An interesting aside. In 2012, Magellan met with J.P. Bryan at his Torch Energy Advisors office in Houston. Remembering the office, Magellan says “it was a dual-use space where every square inch was neatly curated with historical artifacts, documents, and artwork relating to Texas and the American West.” (The 25,000 square foot building housed “The Visions of the West Collection,” containing more than 70,000 items.) He told Magellan he’d been collecting western art since his university days. A lot of his collection is now in the Bryan Museum in Galveston, but many similar items to what Magellan saw in J.P.’s office filled our room and the Gage Hotel.

Room 25 is in Los Portales, (the porches—ours looked out to the main street and the east-west railroad tracks) a pueblo-style wing of adobe-brick rooms that ring a courtyard garden. Elegantly rustic, the spacious rooms honour the history of ranching with the likes of cowboy chaps hung on the wall, cowhide rugs and suede blankets.

But we had no time to cowpoke around the room; we had to hurry to dinner. For Magellan, a gazpacho made from spring peas and cucumber served with garlic chips and a goat cheese flan. A grilled artichoke with a green-goddess dressing spiced with jalapeno and served with grilled lemon and bitter greens for me. And those were just the appetizers. For a main, Magellan ordered the half chicken with a potato/artichoke fricassee. “This sugar-cured quail is delicious,” I told our young waiter as I savoured every last crispy bite, “and adding chipotle to the Caesar salad dressing is spot-on local.” (I love how Rick Bass describes quail: “the haiku of poultry.”)  His farm-boy face practically grimaced. “I don’t know about the new chef,” he said respectfully. “I think the food has too much of an Asian focus. I prefer the cooking of our previous chef.” Clean-to-the-bone honesty, like the cattle skulls hanging in the bar. Where else but Texas?

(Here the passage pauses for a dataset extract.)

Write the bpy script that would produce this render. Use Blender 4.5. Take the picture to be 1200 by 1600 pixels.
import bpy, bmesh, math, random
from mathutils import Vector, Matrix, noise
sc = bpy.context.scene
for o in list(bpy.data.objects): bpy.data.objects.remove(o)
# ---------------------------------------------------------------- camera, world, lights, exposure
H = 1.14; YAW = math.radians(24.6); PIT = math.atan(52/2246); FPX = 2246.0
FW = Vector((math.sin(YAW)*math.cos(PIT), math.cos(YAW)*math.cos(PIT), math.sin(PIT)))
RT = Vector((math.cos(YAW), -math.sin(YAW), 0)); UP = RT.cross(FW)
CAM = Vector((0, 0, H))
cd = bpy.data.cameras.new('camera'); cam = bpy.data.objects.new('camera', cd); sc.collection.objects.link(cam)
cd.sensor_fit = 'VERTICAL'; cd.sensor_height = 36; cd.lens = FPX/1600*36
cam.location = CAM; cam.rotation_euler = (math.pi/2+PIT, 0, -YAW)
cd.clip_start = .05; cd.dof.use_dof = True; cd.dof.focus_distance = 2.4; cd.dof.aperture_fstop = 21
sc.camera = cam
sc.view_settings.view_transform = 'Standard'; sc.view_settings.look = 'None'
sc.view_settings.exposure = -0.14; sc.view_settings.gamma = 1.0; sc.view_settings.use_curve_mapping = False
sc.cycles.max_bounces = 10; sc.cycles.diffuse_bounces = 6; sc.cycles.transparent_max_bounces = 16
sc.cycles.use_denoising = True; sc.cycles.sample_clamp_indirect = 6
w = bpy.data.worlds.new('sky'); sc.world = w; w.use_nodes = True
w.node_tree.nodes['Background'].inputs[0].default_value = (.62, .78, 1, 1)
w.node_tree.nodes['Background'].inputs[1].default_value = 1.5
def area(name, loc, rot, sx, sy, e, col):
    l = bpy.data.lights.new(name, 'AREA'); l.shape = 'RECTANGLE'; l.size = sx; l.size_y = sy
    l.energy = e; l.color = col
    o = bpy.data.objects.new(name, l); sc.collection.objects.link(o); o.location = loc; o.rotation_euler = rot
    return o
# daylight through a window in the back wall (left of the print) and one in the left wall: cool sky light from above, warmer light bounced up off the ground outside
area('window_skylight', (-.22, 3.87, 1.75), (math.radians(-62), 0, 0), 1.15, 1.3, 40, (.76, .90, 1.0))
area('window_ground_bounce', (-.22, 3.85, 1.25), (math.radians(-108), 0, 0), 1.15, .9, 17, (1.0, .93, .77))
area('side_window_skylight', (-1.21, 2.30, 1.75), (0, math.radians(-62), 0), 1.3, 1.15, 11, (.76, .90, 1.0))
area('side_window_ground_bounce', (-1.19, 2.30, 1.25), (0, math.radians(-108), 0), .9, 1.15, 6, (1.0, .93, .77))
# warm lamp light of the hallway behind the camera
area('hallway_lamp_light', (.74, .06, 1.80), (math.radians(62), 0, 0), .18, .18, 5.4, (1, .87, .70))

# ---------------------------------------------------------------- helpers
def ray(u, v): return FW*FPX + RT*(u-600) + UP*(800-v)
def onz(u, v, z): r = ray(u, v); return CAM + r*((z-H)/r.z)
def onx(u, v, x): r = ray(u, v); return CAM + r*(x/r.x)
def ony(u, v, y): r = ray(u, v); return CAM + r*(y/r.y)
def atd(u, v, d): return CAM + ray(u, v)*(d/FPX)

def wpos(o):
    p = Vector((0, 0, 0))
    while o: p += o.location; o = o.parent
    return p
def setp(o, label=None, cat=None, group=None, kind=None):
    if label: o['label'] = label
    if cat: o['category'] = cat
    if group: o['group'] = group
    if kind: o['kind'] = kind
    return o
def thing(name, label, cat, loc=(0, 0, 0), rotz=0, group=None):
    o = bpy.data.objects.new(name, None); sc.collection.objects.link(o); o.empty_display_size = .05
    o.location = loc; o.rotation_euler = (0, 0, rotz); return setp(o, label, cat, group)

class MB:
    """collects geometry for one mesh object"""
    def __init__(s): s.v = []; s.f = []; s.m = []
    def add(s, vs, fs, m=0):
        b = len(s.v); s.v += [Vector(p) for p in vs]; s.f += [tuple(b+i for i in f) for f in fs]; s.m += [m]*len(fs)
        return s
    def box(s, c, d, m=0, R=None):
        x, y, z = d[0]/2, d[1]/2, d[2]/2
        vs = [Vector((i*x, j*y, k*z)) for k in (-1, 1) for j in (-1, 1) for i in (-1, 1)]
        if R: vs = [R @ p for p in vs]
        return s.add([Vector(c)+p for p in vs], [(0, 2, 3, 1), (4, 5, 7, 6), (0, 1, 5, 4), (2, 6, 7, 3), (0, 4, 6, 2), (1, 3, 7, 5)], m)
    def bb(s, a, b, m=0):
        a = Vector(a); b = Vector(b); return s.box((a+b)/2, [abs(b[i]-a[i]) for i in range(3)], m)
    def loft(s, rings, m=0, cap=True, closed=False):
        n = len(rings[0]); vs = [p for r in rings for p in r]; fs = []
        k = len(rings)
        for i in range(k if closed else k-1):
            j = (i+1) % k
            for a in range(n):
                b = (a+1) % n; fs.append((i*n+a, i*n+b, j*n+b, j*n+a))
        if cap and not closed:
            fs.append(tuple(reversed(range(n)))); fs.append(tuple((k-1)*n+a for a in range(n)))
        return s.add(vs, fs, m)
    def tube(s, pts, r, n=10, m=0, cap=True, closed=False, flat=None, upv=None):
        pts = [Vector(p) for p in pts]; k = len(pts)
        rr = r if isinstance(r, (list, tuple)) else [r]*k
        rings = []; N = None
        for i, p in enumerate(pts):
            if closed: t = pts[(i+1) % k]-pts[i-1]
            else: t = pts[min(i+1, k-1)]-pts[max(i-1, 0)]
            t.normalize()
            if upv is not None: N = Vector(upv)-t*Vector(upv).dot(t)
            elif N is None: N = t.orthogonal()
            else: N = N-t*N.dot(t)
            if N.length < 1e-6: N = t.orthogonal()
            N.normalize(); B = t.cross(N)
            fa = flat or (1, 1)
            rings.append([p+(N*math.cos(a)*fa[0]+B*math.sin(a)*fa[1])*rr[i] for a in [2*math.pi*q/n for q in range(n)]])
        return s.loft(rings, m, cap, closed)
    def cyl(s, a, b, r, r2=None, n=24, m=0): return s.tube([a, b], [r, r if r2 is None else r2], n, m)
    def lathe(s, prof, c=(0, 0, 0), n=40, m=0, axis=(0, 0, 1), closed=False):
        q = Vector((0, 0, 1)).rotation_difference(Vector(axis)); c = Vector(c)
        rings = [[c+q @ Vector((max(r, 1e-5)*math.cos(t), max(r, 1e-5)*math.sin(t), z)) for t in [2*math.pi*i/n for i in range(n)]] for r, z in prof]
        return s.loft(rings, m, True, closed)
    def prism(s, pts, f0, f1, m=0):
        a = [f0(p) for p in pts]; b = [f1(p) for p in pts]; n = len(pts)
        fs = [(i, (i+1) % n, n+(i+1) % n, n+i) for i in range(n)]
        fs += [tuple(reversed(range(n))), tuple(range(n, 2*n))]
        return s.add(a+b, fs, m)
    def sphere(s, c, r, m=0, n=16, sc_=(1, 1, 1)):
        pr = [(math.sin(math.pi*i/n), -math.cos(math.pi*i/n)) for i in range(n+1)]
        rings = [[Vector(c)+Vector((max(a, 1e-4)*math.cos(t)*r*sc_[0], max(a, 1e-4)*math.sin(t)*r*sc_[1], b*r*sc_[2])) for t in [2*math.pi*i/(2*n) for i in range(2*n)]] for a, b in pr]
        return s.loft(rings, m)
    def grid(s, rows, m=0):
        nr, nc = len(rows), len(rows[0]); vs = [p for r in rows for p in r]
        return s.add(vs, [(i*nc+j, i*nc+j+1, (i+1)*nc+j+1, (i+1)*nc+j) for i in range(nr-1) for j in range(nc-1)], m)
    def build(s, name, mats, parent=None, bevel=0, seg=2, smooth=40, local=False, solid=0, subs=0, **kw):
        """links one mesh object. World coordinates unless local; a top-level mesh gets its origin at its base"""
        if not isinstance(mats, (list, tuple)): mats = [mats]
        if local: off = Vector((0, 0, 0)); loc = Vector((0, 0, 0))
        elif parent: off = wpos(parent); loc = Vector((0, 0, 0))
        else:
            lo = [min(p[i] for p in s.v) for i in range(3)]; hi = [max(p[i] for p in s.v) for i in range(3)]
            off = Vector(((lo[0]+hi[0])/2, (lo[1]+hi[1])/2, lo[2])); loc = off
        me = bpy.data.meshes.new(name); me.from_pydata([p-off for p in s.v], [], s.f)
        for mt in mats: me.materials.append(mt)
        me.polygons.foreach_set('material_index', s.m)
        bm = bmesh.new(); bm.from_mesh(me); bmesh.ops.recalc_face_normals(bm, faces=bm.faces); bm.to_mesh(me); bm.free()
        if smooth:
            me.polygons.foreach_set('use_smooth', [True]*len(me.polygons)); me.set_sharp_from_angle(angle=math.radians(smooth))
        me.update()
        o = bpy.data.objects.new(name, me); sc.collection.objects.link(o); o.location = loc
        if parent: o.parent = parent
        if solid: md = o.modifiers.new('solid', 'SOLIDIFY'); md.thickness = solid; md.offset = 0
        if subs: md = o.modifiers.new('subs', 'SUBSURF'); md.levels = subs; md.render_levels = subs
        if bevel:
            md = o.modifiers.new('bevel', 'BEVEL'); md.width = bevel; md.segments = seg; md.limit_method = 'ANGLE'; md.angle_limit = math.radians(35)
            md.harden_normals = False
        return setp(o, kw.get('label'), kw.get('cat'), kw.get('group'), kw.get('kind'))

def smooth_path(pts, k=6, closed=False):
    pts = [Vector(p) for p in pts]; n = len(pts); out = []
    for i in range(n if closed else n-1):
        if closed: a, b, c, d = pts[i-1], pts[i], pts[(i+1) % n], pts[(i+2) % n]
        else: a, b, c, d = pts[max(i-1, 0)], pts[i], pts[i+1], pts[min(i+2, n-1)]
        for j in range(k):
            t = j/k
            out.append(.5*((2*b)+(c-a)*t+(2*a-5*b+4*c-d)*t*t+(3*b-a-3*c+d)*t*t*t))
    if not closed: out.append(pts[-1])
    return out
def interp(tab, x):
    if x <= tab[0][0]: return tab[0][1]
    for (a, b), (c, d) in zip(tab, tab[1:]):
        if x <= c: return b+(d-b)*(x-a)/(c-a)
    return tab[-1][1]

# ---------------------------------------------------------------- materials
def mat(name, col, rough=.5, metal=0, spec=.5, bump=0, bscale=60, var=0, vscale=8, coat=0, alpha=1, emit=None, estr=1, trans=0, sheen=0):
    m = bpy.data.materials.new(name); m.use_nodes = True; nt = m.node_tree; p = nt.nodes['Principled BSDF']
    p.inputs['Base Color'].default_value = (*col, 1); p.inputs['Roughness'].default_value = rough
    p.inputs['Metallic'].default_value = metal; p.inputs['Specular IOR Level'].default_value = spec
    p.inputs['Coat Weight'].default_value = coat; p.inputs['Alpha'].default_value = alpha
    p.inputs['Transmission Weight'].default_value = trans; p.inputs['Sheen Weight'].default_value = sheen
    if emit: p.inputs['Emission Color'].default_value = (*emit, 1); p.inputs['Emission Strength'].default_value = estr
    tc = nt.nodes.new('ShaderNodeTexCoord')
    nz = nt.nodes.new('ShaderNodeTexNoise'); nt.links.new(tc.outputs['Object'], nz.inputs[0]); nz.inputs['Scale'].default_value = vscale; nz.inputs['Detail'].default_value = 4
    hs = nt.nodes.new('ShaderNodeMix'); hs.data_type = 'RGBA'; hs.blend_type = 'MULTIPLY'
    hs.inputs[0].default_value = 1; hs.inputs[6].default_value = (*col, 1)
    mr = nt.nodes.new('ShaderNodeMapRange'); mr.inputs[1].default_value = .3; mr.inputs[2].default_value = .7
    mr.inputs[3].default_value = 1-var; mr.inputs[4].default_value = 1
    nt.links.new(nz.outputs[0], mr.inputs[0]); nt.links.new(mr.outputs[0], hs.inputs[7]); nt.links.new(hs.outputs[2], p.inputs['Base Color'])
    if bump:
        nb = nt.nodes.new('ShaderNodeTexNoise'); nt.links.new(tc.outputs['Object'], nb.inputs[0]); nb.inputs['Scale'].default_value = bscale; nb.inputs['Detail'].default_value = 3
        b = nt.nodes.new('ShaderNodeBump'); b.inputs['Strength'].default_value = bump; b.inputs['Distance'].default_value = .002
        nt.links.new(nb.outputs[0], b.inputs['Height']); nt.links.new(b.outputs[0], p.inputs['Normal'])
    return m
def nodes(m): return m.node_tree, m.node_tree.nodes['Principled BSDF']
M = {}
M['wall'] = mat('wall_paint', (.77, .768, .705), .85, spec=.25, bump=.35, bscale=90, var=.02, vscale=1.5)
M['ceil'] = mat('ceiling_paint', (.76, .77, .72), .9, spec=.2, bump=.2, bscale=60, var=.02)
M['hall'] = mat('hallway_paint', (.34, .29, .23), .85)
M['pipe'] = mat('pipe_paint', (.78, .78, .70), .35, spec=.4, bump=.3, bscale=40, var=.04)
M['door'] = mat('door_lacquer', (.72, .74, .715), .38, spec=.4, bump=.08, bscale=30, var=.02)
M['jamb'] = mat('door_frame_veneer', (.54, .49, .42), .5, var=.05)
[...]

The 12 Gage wasn’t busy. A young couple that looked like honeymooners—maybe they’d been married at the Gage on the weekend as it’s a popular place for weddings. An older couple, maybe they were also on the way to Big Bend. But it was the two elderly ranchers seated near us who attracted our attention. Their belt buckles sparkled “good jewellery,” their cowboy boots signalled “hand-made” and their conversation said “ranch management.” When a local guy who works as a hired hand and country music singer went over to their table with his little dog, he was greeted politely and the three of them had a long chat. Maybe the two gentlemen were Gage descendants.

Under starry skies, we wandered back to our room. I awoke from a deep sleep, maybe the Southern Pacific was passing through, and started thinking about trains. For me, railroad towns have always had the scent of distance, paralleled with a longing for connection. Now, it’s often boxcars rumbling through western towns lonesome for the past. Not in Marathon. The Gage is railing its future on those who want to escape, and return to something akin to honouring the past.

Lone star lighting a legend

Navigation

The Gage Hotel is forty miles north of the entrance to Big Bend National Park. Don’t be like us. Get your money’s worth and arrive early to enjoy the property and see the town.

Here’s a good article from Texas Monthly about the Gage.

And here’s the story about the movie Paris, Texas, that reminded me of my long-forgotten reason for wanting to see this part of the world.

8 Responses

  1. Very nice! Do you have photos of the landscape? What was it like?
    We toured horse farms and areas north of Fort Worth and really enjoyed them.

  2. I’ve always enjoyed the plain speaking of the American’s. You’re never left wondering what they really think.
    A trip to Texas may be in our future.

    1. Austin and the Hill Country (amazing flowers in. Spring) are two spots in Texas that are on our wish list and maybe one more trip to marvellous Marfa.

  3. Love the writing. Thanks Gloria.

    I too like the sincerity and ‘down to earthness’ of that Texas culture…

  4. Your prose is most suitable to the location and the pictures, AKA: Zane Grey, if I may.